→ **GOAL OF THE EXERCISE**
Below are entries. Pull out all lines containing "Blender".

# # # #

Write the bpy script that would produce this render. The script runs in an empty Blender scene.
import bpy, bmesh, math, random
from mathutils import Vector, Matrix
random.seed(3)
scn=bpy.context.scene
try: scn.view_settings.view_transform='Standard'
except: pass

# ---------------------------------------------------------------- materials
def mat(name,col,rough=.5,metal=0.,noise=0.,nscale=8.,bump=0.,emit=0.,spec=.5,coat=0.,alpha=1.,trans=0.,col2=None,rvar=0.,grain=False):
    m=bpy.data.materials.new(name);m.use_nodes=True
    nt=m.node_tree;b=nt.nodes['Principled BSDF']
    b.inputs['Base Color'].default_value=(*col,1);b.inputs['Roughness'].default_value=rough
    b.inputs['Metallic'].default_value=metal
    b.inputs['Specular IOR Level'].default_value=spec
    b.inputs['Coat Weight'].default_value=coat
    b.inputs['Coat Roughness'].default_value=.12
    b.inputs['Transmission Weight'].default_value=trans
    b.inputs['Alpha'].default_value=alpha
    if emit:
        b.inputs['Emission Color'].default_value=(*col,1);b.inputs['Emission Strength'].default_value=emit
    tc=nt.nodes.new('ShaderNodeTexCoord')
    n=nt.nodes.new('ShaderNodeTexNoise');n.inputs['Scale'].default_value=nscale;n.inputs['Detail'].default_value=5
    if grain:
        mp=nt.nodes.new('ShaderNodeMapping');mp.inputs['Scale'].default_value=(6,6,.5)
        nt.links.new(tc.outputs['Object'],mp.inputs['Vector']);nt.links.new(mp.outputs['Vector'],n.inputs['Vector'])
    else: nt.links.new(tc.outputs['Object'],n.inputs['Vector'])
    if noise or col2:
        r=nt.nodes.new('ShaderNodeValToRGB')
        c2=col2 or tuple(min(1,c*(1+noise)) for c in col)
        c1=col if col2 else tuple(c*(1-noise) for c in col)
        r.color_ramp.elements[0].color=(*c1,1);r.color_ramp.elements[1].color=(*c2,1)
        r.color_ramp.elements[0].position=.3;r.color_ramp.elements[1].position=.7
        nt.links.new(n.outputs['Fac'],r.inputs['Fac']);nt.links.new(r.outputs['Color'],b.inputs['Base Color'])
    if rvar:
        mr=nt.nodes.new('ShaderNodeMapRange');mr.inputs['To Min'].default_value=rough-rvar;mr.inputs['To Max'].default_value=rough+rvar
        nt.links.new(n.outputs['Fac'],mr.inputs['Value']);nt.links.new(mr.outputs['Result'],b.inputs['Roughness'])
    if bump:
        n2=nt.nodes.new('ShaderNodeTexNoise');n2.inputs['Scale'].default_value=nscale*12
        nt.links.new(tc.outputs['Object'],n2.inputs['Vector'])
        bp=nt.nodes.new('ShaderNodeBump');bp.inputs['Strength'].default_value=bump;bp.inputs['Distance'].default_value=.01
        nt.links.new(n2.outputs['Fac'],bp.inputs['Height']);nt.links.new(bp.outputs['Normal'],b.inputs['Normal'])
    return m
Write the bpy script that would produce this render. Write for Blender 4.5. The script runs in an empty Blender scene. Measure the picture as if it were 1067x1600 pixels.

# # # #

→ **PROBLEM SOLUTION**
Write the bpy script that would produce this render. The script runs in an empty Blender scene.
Write the bpy script that would produce this render. Write for Blender 4.5. The script runs in an empty Blender scene. Measure the picture as if it were 1067x1600 pixels.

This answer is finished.